Tesco and Sainsbury’s landlord reports profit boom despite declining assets

Supermarket Income REIT, which rents out properties to some of the UK’s biggest supermarkets, saw operating profit jump 18 per cent last year, even as its net assets dropped eight per cent in the same period.

The real estate investment trust focuses on buying up grocery properties and renting them out to supermarkets.

In its interim results published today, the FTSE 250-listed trust revealed that operating profit has climbed to £45m, largely due to a 10 per cent increase in annualised passing rent to £104.7m for the second half of 2023.

Martyn King, director of financials at Edison Group, described the results as “robust”, noting the trust’s “increasingly positive outlook” for future market rental growth and opportunity for acquisitions due to its strong balance sheet.

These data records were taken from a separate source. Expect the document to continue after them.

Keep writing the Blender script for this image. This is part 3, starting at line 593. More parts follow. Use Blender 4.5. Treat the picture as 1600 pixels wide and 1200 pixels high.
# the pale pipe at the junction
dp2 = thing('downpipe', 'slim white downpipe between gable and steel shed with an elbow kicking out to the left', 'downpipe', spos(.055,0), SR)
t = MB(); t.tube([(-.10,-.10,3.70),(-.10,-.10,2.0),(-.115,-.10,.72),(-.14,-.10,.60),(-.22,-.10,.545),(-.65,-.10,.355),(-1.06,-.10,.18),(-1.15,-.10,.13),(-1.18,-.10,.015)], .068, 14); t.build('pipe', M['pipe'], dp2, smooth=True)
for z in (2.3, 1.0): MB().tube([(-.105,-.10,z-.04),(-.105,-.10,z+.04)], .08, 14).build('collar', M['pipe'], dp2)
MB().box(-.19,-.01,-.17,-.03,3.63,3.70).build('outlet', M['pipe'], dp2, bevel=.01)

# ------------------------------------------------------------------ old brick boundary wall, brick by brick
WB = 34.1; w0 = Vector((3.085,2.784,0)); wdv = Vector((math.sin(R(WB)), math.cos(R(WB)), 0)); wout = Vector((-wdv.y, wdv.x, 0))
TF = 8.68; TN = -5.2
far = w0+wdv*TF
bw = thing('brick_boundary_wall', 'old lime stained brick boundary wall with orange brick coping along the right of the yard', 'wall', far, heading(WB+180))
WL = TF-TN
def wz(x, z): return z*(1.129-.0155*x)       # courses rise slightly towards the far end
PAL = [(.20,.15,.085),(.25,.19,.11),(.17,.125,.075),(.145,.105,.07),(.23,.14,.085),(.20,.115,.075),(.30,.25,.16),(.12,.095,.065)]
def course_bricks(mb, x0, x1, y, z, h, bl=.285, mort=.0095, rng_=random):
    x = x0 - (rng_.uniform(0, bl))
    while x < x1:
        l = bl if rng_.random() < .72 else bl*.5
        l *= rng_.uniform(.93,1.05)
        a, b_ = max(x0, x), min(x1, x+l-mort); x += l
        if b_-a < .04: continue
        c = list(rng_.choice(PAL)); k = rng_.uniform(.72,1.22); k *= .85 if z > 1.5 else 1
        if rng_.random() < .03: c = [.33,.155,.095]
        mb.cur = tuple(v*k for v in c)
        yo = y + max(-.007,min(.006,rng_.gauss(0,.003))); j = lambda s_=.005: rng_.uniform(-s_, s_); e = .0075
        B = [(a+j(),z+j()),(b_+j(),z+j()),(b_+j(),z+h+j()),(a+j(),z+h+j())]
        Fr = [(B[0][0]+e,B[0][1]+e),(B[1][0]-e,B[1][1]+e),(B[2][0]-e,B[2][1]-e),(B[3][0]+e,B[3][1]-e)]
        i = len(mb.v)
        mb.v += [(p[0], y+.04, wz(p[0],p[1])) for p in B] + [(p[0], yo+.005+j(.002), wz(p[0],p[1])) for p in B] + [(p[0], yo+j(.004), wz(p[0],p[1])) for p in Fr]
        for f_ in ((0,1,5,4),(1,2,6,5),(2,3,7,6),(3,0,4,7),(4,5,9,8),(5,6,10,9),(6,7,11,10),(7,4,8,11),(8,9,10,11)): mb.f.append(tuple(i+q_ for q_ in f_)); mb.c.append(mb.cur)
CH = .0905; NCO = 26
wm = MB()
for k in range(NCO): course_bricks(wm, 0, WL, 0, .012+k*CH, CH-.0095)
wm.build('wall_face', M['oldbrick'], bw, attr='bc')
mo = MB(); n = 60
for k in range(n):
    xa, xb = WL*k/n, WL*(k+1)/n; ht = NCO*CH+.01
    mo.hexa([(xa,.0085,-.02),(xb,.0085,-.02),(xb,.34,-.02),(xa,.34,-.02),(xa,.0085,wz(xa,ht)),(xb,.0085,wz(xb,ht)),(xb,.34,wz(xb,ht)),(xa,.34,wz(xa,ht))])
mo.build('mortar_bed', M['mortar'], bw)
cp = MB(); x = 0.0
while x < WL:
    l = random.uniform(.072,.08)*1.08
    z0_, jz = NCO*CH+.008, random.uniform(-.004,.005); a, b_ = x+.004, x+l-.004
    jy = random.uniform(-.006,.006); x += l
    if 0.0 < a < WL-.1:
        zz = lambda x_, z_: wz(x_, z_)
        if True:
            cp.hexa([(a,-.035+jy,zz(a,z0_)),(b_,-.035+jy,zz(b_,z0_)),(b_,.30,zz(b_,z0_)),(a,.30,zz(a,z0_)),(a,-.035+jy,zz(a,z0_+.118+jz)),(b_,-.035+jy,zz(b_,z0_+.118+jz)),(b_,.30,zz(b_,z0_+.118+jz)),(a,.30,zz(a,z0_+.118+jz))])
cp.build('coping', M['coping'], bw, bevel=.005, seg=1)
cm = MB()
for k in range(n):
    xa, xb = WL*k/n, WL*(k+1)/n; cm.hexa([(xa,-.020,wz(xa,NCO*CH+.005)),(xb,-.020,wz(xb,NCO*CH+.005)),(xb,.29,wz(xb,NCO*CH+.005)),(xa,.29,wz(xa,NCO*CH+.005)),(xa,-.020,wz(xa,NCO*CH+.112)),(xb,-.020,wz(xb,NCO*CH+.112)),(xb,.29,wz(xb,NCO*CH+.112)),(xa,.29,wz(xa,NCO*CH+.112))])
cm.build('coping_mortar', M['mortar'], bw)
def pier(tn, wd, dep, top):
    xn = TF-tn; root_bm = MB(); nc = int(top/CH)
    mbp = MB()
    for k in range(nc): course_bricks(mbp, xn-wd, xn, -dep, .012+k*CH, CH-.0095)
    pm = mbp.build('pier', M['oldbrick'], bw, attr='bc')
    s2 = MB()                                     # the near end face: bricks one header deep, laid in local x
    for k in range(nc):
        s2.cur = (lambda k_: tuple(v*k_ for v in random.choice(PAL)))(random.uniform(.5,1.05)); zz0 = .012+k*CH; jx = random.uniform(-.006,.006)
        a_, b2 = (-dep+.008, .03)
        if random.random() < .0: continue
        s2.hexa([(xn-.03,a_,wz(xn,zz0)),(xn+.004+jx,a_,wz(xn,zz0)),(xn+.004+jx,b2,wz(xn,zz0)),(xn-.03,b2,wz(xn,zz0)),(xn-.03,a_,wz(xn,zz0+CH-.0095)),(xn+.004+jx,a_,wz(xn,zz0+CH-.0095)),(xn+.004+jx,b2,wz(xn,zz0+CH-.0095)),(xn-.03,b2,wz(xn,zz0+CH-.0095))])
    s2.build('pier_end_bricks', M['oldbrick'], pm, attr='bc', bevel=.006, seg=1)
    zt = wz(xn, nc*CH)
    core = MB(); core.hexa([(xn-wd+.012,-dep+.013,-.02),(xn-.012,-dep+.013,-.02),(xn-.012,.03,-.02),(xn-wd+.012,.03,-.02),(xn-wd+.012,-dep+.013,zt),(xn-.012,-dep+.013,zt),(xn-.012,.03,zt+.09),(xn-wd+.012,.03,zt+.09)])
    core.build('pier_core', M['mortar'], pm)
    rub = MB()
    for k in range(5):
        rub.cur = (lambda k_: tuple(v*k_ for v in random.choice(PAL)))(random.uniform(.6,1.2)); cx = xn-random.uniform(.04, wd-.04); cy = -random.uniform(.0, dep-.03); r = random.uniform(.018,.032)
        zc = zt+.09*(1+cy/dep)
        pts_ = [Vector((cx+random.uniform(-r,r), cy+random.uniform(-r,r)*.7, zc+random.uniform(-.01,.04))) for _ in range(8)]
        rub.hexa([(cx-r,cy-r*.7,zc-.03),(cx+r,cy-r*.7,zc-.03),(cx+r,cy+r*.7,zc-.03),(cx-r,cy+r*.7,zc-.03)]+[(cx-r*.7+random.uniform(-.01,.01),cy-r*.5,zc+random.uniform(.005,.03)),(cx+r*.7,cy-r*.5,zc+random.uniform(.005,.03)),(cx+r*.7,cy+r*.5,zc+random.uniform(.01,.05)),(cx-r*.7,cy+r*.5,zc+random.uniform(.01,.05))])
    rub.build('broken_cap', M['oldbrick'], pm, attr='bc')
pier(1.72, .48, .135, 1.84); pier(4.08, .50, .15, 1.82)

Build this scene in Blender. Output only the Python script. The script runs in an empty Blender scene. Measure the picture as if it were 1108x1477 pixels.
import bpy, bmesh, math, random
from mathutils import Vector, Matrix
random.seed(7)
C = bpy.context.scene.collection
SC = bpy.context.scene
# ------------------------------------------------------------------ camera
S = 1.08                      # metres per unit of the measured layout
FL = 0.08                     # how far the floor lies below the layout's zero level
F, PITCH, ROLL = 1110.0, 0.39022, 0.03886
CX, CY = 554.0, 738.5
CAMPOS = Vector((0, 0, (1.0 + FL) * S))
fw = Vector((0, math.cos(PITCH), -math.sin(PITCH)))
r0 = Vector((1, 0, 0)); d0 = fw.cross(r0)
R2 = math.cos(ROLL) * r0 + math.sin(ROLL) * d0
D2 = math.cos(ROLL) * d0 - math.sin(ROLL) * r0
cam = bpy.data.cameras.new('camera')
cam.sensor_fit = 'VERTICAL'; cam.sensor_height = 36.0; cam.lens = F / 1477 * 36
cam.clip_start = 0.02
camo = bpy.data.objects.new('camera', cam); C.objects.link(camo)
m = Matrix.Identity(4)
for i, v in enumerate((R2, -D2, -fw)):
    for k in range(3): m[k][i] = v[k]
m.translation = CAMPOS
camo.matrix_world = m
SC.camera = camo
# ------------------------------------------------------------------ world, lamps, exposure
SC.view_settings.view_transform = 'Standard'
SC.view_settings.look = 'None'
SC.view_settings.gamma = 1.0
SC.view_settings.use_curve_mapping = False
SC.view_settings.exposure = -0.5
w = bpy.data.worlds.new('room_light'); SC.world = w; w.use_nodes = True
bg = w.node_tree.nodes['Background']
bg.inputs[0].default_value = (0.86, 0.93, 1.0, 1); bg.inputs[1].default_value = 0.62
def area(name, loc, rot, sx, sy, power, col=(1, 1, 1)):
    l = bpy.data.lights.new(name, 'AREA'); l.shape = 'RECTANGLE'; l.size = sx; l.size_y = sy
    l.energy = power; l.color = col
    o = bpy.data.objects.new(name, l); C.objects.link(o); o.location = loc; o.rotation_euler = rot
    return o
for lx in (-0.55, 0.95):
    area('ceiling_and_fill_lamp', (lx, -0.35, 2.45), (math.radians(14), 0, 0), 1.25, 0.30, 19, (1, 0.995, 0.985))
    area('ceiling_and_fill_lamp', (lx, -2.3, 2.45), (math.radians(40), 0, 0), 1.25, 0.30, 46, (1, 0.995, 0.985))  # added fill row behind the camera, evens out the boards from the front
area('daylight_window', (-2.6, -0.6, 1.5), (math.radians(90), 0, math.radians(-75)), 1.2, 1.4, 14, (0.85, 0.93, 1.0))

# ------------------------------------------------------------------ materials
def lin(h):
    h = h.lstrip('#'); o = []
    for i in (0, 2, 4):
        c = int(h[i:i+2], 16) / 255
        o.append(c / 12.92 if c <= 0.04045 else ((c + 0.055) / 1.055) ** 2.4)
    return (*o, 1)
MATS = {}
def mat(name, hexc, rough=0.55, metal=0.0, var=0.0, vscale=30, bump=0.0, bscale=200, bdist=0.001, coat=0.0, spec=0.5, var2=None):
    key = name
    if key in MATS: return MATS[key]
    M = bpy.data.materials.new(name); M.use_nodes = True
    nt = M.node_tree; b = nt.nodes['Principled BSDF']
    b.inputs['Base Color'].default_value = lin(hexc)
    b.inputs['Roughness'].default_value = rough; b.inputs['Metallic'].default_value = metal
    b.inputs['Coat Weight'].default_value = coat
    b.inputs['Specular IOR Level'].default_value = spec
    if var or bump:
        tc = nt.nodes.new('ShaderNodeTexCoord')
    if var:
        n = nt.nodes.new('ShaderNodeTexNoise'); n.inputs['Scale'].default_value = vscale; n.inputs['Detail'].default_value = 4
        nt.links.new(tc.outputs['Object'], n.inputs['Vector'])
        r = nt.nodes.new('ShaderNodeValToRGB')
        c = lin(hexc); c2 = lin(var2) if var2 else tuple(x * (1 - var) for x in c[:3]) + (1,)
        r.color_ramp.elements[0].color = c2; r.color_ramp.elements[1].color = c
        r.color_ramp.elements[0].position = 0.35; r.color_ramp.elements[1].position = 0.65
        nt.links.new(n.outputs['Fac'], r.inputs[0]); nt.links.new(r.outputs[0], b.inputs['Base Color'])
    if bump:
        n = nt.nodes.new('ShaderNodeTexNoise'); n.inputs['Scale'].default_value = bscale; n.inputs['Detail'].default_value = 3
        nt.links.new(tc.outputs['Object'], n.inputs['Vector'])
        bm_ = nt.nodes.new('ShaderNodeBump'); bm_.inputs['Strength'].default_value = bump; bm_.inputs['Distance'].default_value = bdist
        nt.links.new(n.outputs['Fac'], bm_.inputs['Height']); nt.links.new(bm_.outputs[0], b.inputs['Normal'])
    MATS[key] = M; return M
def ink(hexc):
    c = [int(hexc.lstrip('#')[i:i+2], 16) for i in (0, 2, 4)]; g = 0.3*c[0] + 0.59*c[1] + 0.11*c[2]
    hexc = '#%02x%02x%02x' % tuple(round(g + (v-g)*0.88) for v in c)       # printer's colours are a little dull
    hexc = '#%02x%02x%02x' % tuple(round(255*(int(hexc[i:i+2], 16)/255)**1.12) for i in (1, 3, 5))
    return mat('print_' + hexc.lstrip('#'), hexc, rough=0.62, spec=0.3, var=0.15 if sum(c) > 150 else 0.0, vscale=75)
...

However, Peel Hunt analysts James Carswell and Matthew Saperia were more pessimistic, describing the trust’s like-for-like rental growth as “muted” at 2.5 per cent anuually.

The trust’s share price has dropped 1.1 per cent today. It is down 12.3 per cent since the start of the year.

The UK supermarket sector has maintained strong growth, growing eight per cent in the period covered by the results, and Supermarket Income REIT’s main tenants, Tesco and Sainsbury’s, have continued to gain market share.

The duo now control 44 per cent of the UK market, up two per cent from the year before.

“Market rents typically follow store turnover but for now are being outpaced, increasing affordability, and setting the scene for future growth,” said King.

In contrast to the broader UK property market, last year was a record year for supermarket real estate investment trading, as institutional investors have shown greater interest in the sector.